**What the task requires:** The listing below contains a span that opens with the line containing "The Blender Python script for this scene continues." and closes with the line containing "(.045,.20,.38), 10, .6)". Return that span exactly.
^^^^^^^^^^^^^^^^
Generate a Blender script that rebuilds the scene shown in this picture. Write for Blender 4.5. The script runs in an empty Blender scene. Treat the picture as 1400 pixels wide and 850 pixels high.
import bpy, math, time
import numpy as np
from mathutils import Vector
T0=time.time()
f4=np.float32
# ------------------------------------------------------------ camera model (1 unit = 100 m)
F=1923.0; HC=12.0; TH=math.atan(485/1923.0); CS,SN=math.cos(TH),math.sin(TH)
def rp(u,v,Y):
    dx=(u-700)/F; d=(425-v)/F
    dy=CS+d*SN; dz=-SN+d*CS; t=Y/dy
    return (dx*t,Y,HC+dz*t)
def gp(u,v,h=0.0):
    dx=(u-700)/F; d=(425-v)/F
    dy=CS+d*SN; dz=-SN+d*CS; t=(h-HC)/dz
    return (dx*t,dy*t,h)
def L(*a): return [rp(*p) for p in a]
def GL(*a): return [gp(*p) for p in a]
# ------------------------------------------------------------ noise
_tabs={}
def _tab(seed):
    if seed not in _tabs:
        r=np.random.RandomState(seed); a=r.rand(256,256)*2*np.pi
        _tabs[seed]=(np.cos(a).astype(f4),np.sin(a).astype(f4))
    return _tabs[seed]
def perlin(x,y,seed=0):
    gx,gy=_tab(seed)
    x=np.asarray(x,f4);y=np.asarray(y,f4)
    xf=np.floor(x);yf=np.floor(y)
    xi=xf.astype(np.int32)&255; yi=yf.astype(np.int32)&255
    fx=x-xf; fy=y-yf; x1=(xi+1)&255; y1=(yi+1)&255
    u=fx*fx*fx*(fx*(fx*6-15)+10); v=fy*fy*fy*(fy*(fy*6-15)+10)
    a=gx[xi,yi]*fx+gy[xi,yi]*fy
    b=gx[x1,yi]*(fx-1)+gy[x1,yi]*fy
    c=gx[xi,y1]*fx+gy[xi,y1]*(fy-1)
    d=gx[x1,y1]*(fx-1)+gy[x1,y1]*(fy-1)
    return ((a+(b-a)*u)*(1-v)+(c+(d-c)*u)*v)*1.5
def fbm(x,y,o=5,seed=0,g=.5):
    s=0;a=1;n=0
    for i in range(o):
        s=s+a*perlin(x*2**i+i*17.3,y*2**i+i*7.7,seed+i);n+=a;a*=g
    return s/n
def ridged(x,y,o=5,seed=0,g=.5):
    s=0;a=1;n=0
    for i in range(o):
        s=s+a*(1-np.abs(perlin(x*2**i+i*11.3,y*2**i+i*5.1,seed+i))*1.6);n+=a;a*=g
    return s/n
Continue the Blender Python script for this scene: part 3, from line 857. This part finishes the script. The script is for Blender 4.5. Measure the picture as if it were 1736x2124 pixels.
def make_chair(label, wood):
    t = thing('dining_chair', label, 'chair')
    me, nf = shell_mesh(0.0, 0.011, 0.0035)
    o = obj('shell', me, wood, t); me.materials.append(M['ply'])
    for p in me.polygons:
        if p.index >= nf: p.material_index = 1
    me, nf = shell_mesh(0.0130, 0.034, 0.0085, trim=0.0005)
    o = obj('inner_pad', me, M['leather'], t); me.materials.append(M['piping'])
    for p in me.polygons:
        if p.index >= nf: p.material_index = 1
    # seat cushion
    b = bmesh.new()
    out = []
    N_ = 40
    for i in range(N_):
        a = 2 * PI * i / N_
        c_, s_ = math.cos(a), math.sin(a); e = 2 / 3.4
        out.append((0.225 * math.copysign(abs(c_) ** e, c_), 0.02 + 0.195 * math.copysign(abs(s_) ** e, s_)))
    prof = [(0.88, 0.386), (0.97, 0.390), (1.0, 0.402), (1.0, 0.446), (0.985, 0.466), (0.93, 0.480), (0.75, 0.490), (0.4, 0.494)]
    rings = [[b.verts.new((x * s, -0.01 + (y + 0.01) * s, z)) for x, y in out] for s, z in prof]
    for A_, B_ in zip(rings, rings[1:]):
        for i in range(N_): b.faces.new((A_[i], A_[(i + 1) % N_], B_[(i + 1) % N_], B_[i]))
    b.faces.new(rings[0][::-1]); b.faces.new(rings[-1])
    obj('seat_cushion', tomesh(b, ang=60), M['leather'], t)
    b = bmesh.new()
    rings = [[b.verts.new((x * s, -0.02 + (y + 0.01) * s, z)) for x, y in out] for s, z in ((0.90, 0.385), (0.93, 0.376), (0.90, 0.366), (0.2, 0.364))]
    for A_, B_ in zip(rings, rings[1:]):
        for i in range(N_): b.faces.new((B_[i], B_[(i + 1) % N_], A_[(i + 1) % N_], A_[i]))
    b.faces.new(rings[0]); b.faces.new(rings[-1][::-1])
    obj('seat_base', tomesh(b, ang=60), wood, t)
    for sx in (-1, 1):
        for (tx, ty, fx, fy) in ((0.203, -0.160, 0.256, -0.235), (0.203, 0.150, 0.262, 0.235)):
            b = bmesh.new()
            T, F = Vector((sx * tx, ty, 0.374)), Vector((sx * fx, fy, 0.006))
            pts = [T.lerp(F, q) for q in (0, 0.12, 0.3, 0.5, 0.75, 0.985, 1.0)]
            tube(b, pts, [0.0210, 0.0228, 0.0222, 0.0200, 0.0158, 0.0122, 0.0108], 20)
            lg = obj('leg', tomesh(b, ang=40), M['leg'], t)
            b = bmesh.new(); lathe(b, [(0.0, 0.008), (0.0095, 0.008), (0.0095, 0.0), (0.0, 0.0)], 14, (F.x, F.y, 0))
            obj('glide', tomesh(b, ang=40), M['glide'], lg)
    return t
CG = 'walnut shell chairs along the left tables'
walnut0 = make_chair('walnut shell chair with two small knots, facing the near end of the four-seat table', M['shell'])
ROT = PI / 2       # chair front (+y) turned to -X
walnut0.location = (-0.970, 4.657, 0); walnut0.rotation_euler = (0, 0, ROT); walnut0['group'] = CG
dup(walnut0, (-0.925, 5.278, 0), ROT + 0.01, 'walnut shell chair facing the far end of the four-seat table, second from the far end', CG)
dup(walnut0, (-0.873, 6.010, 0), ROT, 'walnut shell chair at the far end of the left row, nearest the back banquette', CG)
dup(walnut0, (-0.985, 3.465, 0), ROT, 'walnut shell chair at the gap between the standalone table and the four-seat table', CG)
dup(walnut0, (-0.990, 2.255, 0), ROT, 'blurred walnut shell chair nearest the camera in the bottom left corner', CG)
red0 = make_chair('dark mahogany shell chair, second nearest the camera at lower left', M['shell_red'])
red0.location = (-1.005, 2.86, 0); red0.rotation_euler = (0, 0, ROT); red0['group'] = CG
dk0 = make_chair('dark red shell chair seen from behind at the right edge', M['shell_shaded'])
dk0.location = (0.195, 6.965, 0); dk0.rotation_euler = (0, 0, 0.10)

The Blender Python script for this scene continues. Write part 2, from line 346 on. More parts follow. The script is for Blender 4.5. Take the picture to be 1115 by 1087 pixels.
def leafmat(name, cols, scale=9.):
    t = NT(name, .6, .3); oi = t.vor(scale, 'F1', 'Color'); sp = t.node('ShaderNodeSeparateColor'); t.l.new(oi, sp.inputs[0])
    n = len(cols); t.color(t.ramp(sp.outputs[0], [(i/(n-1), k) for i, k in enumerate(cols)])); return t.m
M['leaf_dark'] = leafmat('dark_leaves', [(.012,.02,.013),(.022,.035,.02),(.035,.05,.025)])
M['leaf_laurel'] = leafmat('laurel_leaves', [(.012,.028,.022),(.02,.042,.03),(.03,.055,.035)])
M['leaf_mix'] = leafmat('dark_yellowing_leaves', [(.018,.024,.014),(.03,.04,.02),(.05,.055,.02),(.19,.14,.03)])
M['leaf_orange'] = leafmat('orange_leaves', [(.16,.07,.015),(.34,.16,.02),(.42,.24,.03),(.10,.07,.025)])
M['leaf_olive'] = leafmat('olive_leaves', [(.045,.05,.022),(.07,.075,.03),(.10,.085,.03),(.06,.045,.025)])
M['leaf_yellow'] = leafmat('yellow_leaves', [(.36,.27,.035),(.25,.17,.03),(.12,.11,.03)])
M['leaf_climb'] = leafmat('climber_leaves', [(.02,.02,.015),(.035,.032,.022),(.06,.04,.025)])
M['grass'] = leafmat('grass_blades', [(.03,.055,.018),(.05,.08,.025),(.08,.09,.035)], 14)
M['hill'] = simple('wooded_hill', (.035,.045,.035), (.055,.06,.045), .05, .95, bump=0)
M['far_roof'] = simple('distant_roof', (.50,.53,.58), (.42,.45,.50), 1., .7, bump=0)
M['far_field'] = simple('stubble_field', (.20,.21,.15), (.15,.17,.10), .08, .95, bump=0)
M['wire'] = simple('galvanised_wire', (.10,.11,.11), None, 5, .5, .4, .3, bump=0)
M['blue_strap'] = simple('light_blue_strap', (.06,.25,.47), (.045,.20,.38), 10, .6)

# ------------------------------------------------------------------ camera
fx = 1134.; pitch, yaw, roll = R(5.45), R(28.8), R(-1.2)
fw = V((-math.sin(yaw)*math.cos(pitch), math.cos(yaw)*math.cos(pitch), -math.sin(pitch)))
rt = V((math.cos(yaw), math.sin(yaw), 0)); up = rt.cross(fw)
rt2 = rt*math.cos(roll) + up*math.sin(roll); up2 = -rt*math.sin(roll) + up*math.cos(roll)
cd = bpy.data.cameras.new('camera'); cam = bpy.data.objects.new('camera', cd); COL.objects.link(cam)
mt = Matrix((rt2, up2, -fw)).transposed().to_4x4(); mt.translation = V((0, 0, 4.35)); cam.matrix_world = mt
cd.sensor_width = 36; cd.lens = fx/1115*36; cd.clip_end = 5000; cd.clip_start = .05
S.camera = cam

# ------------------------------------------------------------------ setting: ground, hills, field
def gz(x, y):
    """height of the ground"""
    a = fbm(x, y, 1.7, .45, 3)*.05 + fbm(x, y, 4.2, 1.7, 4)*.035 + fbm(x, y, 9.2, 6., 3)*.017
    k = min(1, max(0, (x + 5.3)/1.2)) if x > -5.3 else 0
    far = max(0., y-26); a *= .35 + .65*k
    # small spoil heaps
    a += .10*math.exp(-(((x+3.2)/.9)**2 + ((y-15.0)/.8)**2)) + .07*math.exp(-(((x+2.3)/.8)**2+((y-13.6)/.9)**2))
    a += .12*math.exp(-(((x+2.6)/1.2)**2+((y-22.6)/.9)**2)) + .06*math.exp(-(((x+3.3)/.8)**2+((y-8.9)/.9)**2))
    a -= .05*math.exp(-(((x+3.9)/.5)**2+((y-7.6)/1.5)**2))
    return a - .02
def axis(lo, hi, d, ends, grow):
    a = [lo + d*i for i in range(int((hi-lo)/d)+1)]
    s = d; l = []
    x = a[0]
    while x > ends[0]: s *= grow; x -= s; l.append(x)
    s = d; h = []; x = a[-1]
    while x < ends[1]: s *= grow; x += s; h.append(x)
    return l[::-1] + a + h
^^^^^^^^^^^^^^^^
**The output:**
The Blender Python script for this scene continues. Write part 2, from line 346 on. More parts follow. The script is for Blender 4.5. Take the picture to be 1115 by 1087 pixels.
def leafmat(name, cols, scale=9.):
    t = NT(name, .6, .3); oi = t.vor(scale, 'F1', 'Color'); sp = t.node('ShaderNodeSeparateColor'); t.l.new(oi, sp.inputs[0])
    n = len(cols); t.color(t.ramp(sp.outputs[0], [(i/(n-1), k) for i, k in enumerate(cols)])); return t.m
M['leaf_dark'] = leafmat('dark_leaves', [(.012,.02,.013),(.022,.035,.02),(.035,.05,.025)])
M['leaf_laurel'] = leafmat('laurel_leaves', [(.012,.028,.022),(.02,.042,.03),(.03,.055,.035)])
M['leaf_mix'] = leafmat('dark_yellowing_leaves', [(.018,.024,.014),(.03,.04,.02),(.05,.055,.02),(.19,.14,.03)])
M['leaf_orange'] = leafmat('orange_leaves', [(.16,.07,.015),(.34,.16,.02),(.42,.24,.03),(.10,.07,.025)])
M['leaf_olive'] = leafmat('olive_leaves', [(.045,.05,.022),(.07,.075,.03),(.10,.085,.03),(.06,.045,.025)])
M['leaf_yellow'] = leafmat('yellow_leaves', [(.36,.27,.035),(.25,.17,.03),(.12,.11,.03)])
M['leaf_climb'] = leafmat('climber_leaves', [(.02,.02,.015),(.035,.032,.022),(.06,.04,.025)])
M['grass'] = leafmat('grass_blades', [(.03,.055,.018),(.05,.08,.025),(.08,.09,.035)], 14)
M['hill'] = simple('wooded_hill', (.035,.045,.035), (.055,.06,.045), .05, .95, bump=0)
M['far_roof'] = simple('distant_roof', (.50,.53,.58), (.42,.45,.50), 1., .7, bump=0)
M['far_field'] = simple('stubble_field', (.20,.21,.15), (.15,.17,.10), .08, .95, bump=0)
M['wire'] = simple('galvanised_wire', (.10,.11,.11), None, 5, .5, .4, .3, bump=0)
M['blue_strap'] = simple('light_blue_strap', (.06,.25,.47), (.045,.20,.38), 10, .6)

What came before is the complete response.